• [INSTRUCTION]: Begin with the first line of the material and copy each line word for word through the line that contains "COL = S.collection"; the pictures are left out.

• [EXERCISE INPUTS]:
* BEGIN *
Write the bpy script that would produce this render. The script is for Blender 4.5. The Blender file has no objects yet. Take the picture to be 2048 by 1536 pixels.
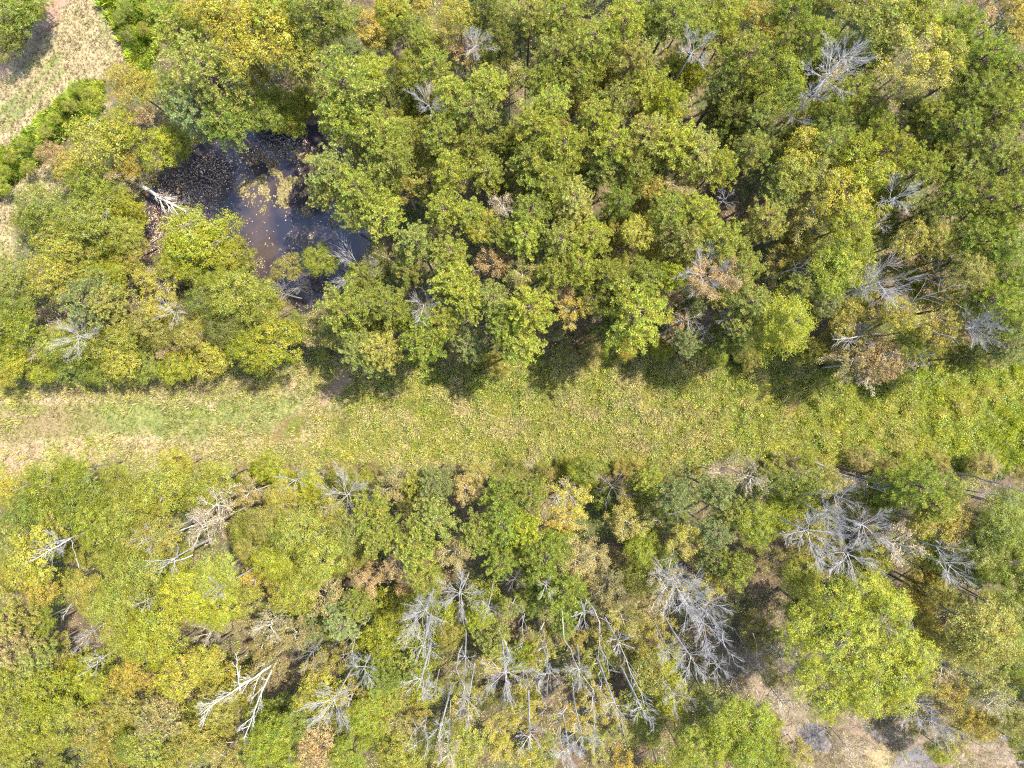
import bpy, math, random
import numpy as np
from math import radians, sin, cos, pi, sqrt, atan2

random.seed(7)
rng = np.random.default_rng(11)
S = bpy.context.scene
COL = S.collection

# ------------------------------------------------------------------ camera, sky, sun, exposure
H = 65.0
cam_d = bpy.data.cameras.new('camera'); cam_d.sensor_width = 36; cam_d.lens = 24
cam_d.clip_start = 0.5; cam_d.clip_end = 3000
cam = bpy.data.objects.new('camera', cam_d); COL.objects.link(cam)
cam.location = (0, 0, H); cam.rotation_euler = (0, 0, 0)
S.camera = cam
SUN_EL = radians(62); SUN_DIR = (0.86, 0.51)          # direction TO the sun on the ground plan (x right, y up)
w = bpy.data.worlds.new('World'); S.world = w; w.use_nodes = True
nt = w.node_tree; nt.nodes.clear()
sky = nt.nodes.new('ShaderNodeTexSky'); sky.sky_type = 'NISHITA'; sky.sun_disc = False
sky.sun_elevation = SUN_EL; sky.sun_rotation = atan2(SUN_DIR[0], SUN_DIR[1])
bgn = nt.nodes.new('ShaderNodeBackground'); bgn.inputs['Strength'].default_value = 0.15
wo = nt.nodes.new('ShaderNodeOutputWorld')
nt.links.new(sky.outputs[0], bgn.inputs[0]); nt.links.new(bgn.outputs[0], wo.inputs[0])
sd = bpy.data.lights.new('sun', 'SUN'); sd.energy = 3.2; sd.angle = radians(0.5); sd.color = (1, .945, .81)
sun = bpy.data.objects.new('sun', sd); COL.objects.link(sun)
sun.rotation_euler = (pi/2 - SUN_EL, 0, -atan2(SUN_DIR[0], SUN_DIR[1]) + pi)
sun.rotation_euler = (0, pi/2 - SUN_EL, atan2(SUN_DIR[1], SUN_DIR[0]))
S.view_settings.view_transform = 'Standard'; S.view_settings.look = 'None'
S.view_settings.gamma = 1; S.view_settings.use_curve_mapping = False
S.view_settings.exposure = 2.26
S.render.engine = 'CYCLES'
S.cycles.max_bounces = 8; S.cycles.diffuse_bounces = 6; S.cycles.transmission_bounces = 5; S.cycles.glossy_bounces = 2
S.cycles.use_denoising = False
S.cycles.pixel_filter_type = 'BLACKMAN_HARRIS'; S.cycles.filter_width = 1.2

PXM = 2048 / (2 * H * 0.75)
def g2(px, py): return ((px-1024)/PXM, (768-py)/PXM)
def at(px, py, z=0.0):
    k = (H-z)/H/PXM
    return ((px-1024)*k, (768-py)*k)
def mpp(z): return (H-z)/H/PXM                              # metres per photo pixel at height z

# ------------------------------------------------------------------ value noise / masks
def vnoise(x, y, scale, seed):
    r = np.random.default_rng(seed); T = r.random((256, 256))
    u = np.asarray(x)/scale + 1000.3; v = np.asarray(y)/scale + 1000.7
    i = np.floor(u).astype(int); j = np.floor(v).astype(int); fu = u-i; fv = v-j
    fu = fu*fu*(3-2*fu); fv = fv*fv*(3-2*fv)
    a = T[i % 256, j % 256]; b = T[(i+1) % 256, j % 256]; c = T[i % 256, (j+1) % 256]; d = T[(i+1) % 256, (j+1) % 256]
    return (a*(1-fu)+b*fu)*(1-fv) + (c*(1-fu)+d*fu)*fv
def fbm(x, y, scale, seed, o=4):
    s = 0; a = .5; t = 0
    for k in range(o):
        s = s + a*vnoise(x, y, scale/2**k, seed+k); t += a; a *= .55
    return s/t
def sdist(X, Y, pts):                                       # signed distance in px (negative inside)
    P = np.array(pts, float); d = np.full(np.shape(X), 1e18); ins = np.zeros(np.shape(X), bool)
    n = len(P)
    for k in range(n):
        a = P[k]; b = P[(k+1) % n]; e = b-a
        t = np.clip(((X-a[0])*e[0]+(Y-a[1])*e[1])/max(e@e, 1e-9), 0, 1)
        d = np.minimum(d, (X-a[0]-t*e[0])**2+(Y-a[1]-t*e[1])**2)
        c = ((a[1] > Y) != (b[1] > Y)) & (X < (b[0]-a[0])*(Y-a[1])/((b[1]-a[1]) if abs(b[1]-a[1]) > 1e-9 else 1e-9)+a[0])
        ins ^= c
    d = np.sqrt(d); return np.where(ins, -d, d)
def mask(X, Y, pts, soft=12, wob=10, seed=3):
    d = sdist(X, Y, pts) + (fbm(X, Y, 40, seed)-.5)*2*wob
    return np.clip(.5 - d/soft, 0, 1)

POND = [(322,352),(352,318),(400,285),(470,262),(545,255),(640,250),(680,300),(700,370),(735,440),(735,490),(690,540),(640,600),(600,625),(560,570),(500,560),(440,590),(380,585),(330,555),(296,510),(286,450),(296,400)]
TRACK = [(95,-10),(196,-10),(236,60),(262,110),(282,152),(215,163),(165,163),(112,212),(42,268),(0,305),(-60,350),(-60,180),(0,120),(52,92)]
TRACKDIRT = [(100,-10),(150,-10),(110,50),(62,100),(0,160),(-40,190),(-40,140),(20,100),(60,60)]
BANK = [(200,-10),(340,-10),(320,100),(300,150),(275,150),(236,60)]
BANK2 = [(-40,335),(0,312),(112,214),(165,165),(205,165),(210,215),(120,280),(70,330),(0,390),(-40,410)]
PATH2 = [(-40,410),(0,392),(70,332),(130,320),(135,375),(60,402),(28,450),(28,520),(-40,540)]
CLEAR = [(-60,752),(0,748),(120,752),(250,752),(360,748),(450,742),(520,740),(620,722),(700,718),(800,718),(900,720),(1000,715),(1130,700),(1300,695),(1420,698),(1540,690),(1700,700),(1850,700),(2110,700),
         (2110,950),(1960,945),(1800,935),(1650,915),(1560,910),(1420,925),(1250,940),(1100,940),(960,930),(850,930),(700,930),(520,930),(330,925),(200,935),(-60,945)]
CLEARL = [(-60,745),(520,745),(620,735),(690,740),(700,800),(640,860),(620,935),(-60,950)]
DIRTEDGE = [(-60,762),(120,768),(300,772),(480,768),(520,776),(430,800),(300,800),(100,806),(-60,806)]
GREENBAND = [(140,812),(260,800),(430,796),(560,790),(600,800),(580,850),(420,868),(250,872),(130,860)]
DIRT3 = [(-60,885),(40,892),(120,895),(250,885),(320,890),(300,915),(180,935),(60,945),(-60,945)]
DIRT4 = [(692,742),(705,760),(672,790),(655,812),(634,812),(632,790),(665,765)]
HOLLOW = [(568,838),(612,828),(610,850),(580,878),(545,892),(525,888),(550,862)]
HOLLOWG = [(585,836),(610,832),(600,858),(572,876),(560,872)]
MUD = [(1480,1235),(1560,1235),(1640,1330),(1720,1410),(1850,1450),(1960,1465),(2110,1465),(2110,1580),(1640,1580),(1560,1500),(1500,1400),(1440,1300)]
POOLS = [[(1612,1440),(1650,1452),(1672,1492),(1660,1520),(1618,1505),(1590,1470)],
         [(1712,1432),(1745,1440),(1790,1478),(1800,1500),(1760,1492),(1722,1470)],
         [(1798,1495),(1840,1488),(1872,1505),(1880,1550),(1850,1600),(1790,1590),(1776,1540)],
         [(1935,1492),(1975,1476),(2030,1466),(2050,1474),(2012,1490),(1960,1505)],
         [(1630,1410),(1650,1400),(1665,1425),(1645,1440)]]
SANDO = [(1730,1505),(1765,1490),(1785,1510),(1770,1560),(1730,1560)]
ROADLIT = [(230,290),(280,280),(300,300),(260,330),(225,320)]

# ------------------------------------------------------------------ materials
def new_mat(name):
    m = bpy.data.materials.new(name); m.use_nodes = True; t = m.node_tree; t.nodes.clear()
    return m, t, t.nodes.new, t.links.new
def leaf_material(name, tip=(.30,.20,.07), tipamt=.12, var=.55, trans=.38, gloss=.06, rough=.45, use_attr=False, nscale=1.4):
    m, t, N, L = new_mat(name)
    out = N('ShaderNodeOutputMaterial'); geo = N('ShaderNodeNewGeometry'); oi = N('ShaderNodeObjectInfo')
    if use_attr:
        at_ = N('ShaderNodeAttribute'); at_.attribute_name = 'Col'; base = at_.outputs['Color']
    else: base = oi.outputs['Color']
    hsv = N('ShaderNodeHueSaturation'); L(base, hsv.inputs['Color'])
    mr = N('ShaderNodeMapRange'); L(geo.outputs['Random Per Island'], mr.inputs[0])
    mr.inputs[3].default_value = 1-var*.75; mr.inputs[4].default_value = 1+var
    tc = N('ShaderNodeTexCoord'); nz = N('ShaderNodeTexNoise'); nz.inputs['Scale'].default_value = nscale; nz.inputs['Detail'].default_value = 2
    L(tc.outputs['Object'], nz.inputs['Vector'])
    mh = N('ShaderNodeMapRange'); L(nz.outputs['Fac'], mh.inputs[0]); mh.inputs[1].default_value = .3; mh.inputs[2].default_value = .7
    mh.inputs[3].default_value = .488 if use_attr else .474; mh.inputs[4].default_value = .512 if use_attr else .522
    mv = N('ShaderNodeMapRange'); L(nz.outputs['Fac'], mv.inputs[0]); mv.inputs[1].default_value = .3; mv.inputs[2].default_value = .7
    mv.inputs[3].default_value = 1.15; mv.inputs[4].default_value = .88
    mul = N('ShaderNodeMath'); mul.operation = 'MULTIPLY'; L(mr.outputs[0], mul.inputs[0]); L(mv.outputs[0], mul.inputs[1])
    L(mh.outputs[0], hsv.inputs['Hue']); L(mul.outputs[0], hsv.inputs['Value'])
    if not use_attr:
        ca = N('ShaderNodeAttribute'); ca.attribute_name = 'Col'; sx = N('ShaderNodeSeparateColor'); L(ca.outputs['Color'], sx.inputs[0])
        cv = N('ShaderNodeMapRange'); L(sx.outputs[0], cv.inputs[0]); cv.inputs[3].default_value = .68; cv.inputs[4].default_value = 1.28
        mu2 = N('ShaderNodeMath'); mu2.operation = 'MULTIPLY'; L(mul.outputs[0], mu2.inputs[0]); L(cv.outputs[0], mu2.inputs[1]); L(mu2.outputs[0], hsv.inputs['Value'])
        ch = N('ShaderNodeMapRange'); L(sx.outputs[1], ch.inputs[0]); ch.inputs[3].default_value = -.022; ch.inputs[4].default_value = .018
        ad = N('ShaderNodeMath'); L(mh.outputs[0], ad.inputs[0]); L(ch.outputs[0], ad.inputs[1]); L(ad.outputs[0], hsv.inputs['Hue'])
    # a share of dying leaves
    m2 = N('ShaderNodeMath'); m2.operation = 'MULTIPLY'; m2.inputs[1].default_value = 17.31; L(geo.outputs['Random Per Island'], m2.inputs[0])
    fr = N('ShaderNodeMath'); fr.operation = 'FRACT'; L(m2.outputs[0], fr.inputs[0])
    lt = N('ShaderNodeMath'); lt.operation = 'LESS_THAN'; lt.inputs[1].default_value = tipamt; L(fr.outputs[0], lt.inputs[0])
    mx = N('ShaderNodeMix'); mx.data_type = 'RGBA'; L(lt.outputs[0], mx.inputs[0]); L(hsv.outputs[0], mx.inputs[6]); mx.inputs[7].default_value = (*tip, 1)
    d = N('ShaderNodeBsdfDiffuse'); tr = N('ShaderNodeBsdfTranslucent'); g = N('ShaderNodeBsdfGlossy'); g.inputs['Roughness'].default_value = rough
    L(mx.outputs[2], d.inputs[0]); 
    h2 = N('ShaderNodeHueSaturation'); h2.inputs['Hue'].default_value = .49; h2.inputs['Saturation'].default_value = 1.1; h2.inputs['Value'].default_value = 1.2
    L(mx.outputs[2], h2.inputs['Color']); L(h2.outputs[0], tr.inputs[0])
    s1 = N('ShaderNodeMixShader'); s1.inputs[0].default_value = trans; L(d.outputs[0], s1.inputs[1]); L(tr.outputs[0], s1.inputs[2])
    s2 = N('ShaderNodeMixShader'); s2.inputs[0].default_value = gloss; L(s1.outputs[0], s2.inputs[1]); L(g.outputs[0], s2.inputs[2])
    L(s2.outputs[0], out.inputs[0]); return m
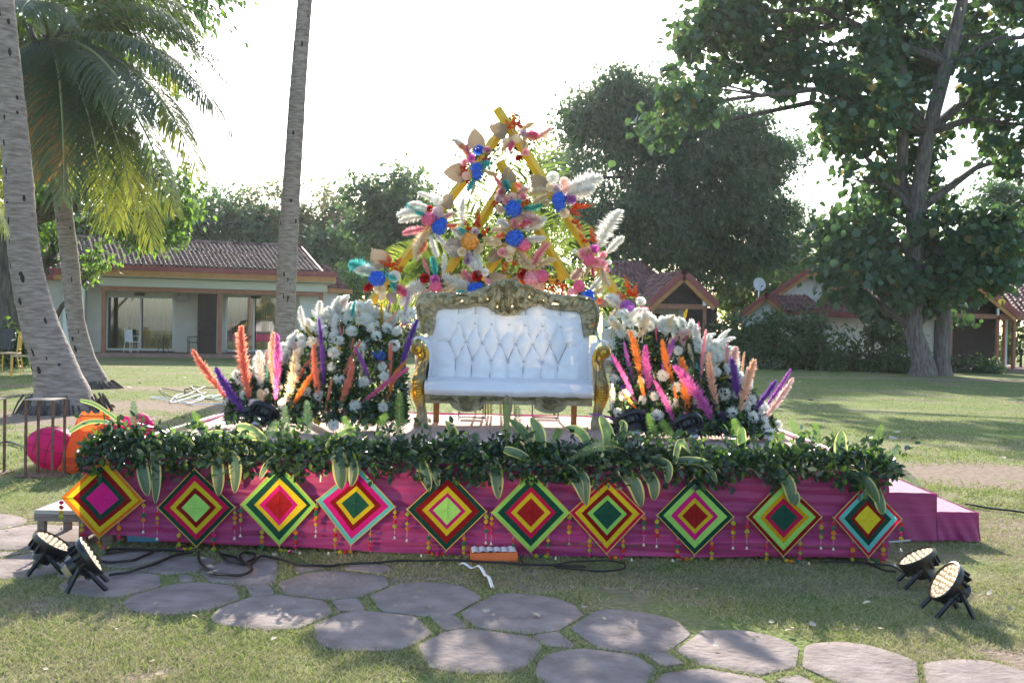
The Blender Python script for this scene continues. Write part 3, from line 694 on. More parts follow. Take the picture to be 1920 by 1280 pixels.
* END *
• [RESPONSE TO THE TASK]:
Write the bpy script that would produce this render. The script is for Blender 4.5. The Blender file has no objects yet. Take the picture to be 2048 by 1536 pixels.
import bpy, math, random
import numpy as np
from math import radians, sin, cos, pi, sqrt, atan2

random.seed(7)
rng = np.random.default_rng(11)
S = bpy.context.scene
COL = S.collection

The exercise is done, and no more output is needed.